This past week, I posted a short video on the Blog of a half-dozen of my gals whooping it up with a good ole dirt bath. How was this possible with all the cold temperatures and snow that we have been enduring steadily for the past three weeks or so? It took a couple of big hearts and a lot of work. One of my neighbors wrote on my Facebook page, “Virgil, you have got the most lucky chickens in the world.” Yes, they are lucky, but they owe the dirt bath to the other half of this chicken loving duo. It was Amy who engineered the whole process. All winter long she has been staring out the back door at the snowed-in coops and murmuring, “Those poor things.”
It was last Sunday, Valentine’s Day. The sun was out in all its glory and the temperatures had soared almost to the freezing point. Our house faces southward and the front captures the heat from the sun and holds it remarkably well. This is a tremendous energy savings to us in the winter time and, as it turns out, a windfall for the chickens. The snow had melted away from the house and the front walk was clear and dry.
“Why don’t you let the chickens play out front?” Amy asked.
This is something we do a lot in summer. We open the side gate from the backyard and either carry a few of them out front to scratch in the flower garden or let them follow us out there. But this winter, the gate has been stuck shut in a couple feet of snow and ice.
“The only way to do it,” I told her, “is to carry them through the house.” I was sure this would be a deal-breaker.
“Okay, you wait in the house. I’ll bring them to you.”
So, one-by-one, she passed six of our twelve chickens to me and I carried them through the house and out to the front stoop. It was fun to watch them looking around at our digs as I brought them through the kitchen and the living room and out the front door.
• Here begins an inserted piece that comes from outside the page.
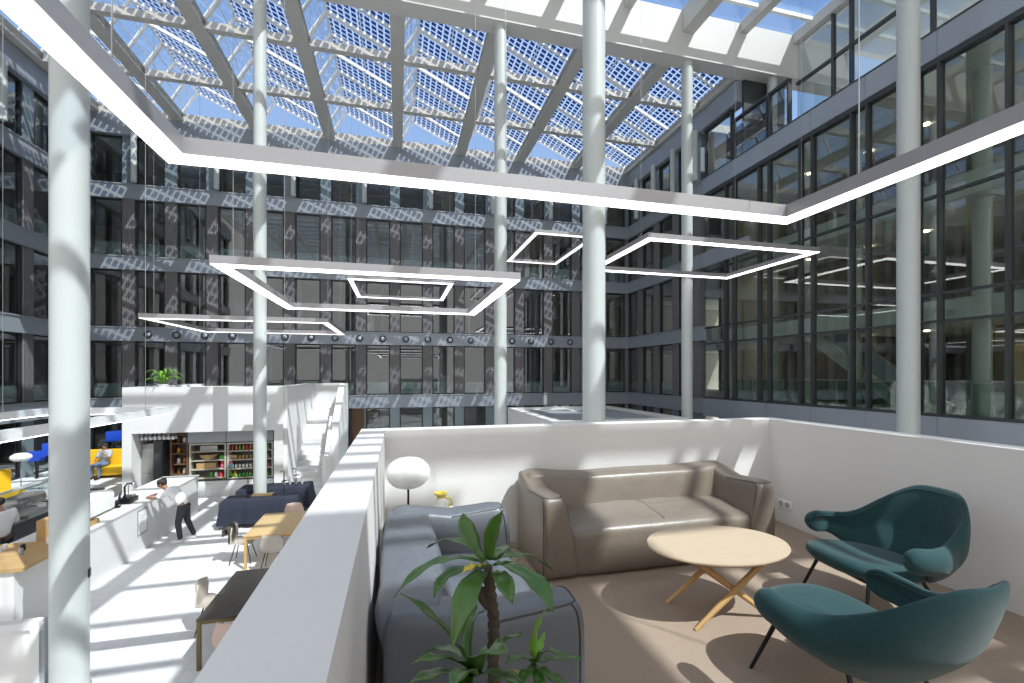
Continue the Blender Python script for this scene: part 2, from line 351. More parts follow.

Once outside again, it didn’t take long for them to find the bare stretch of dry, dusty earth next to the foundation that had been exposed by the beating sun. First they scratched around for bugs and ate the leaves off the bushes, and then they formed a big pile of writhing fowl covering themselves with dirt. After an hour or two we reversed the process and put them back in the coops.
How did we select the lucky vacationers? It was simply a matter of who volunteered. If a bird jumped up onto the bottom half of the Dutch door at the back of their coop when I opened it, she got to go. They made the decision for us. Half of them were brave enough to venture out. The other half were chicken.
Yesterday, with temperatures a few degrees above freezing, I decided to seize the moment and clean their coops. Since it is impossible to work in tight quarters with a bunch of chickens jumping around, I would have to let them out. So I enlisted my stepson for a reprise of the Valentine’s Day dirt bath. Only this time, the cast was slightly different. But, the results were the same – sheer joy!
After a good coop cleaning, they were returned to sanitary quarters and a bedding of fresh straw. This is something they never fully appreciate, however, because they love to get down and dirty.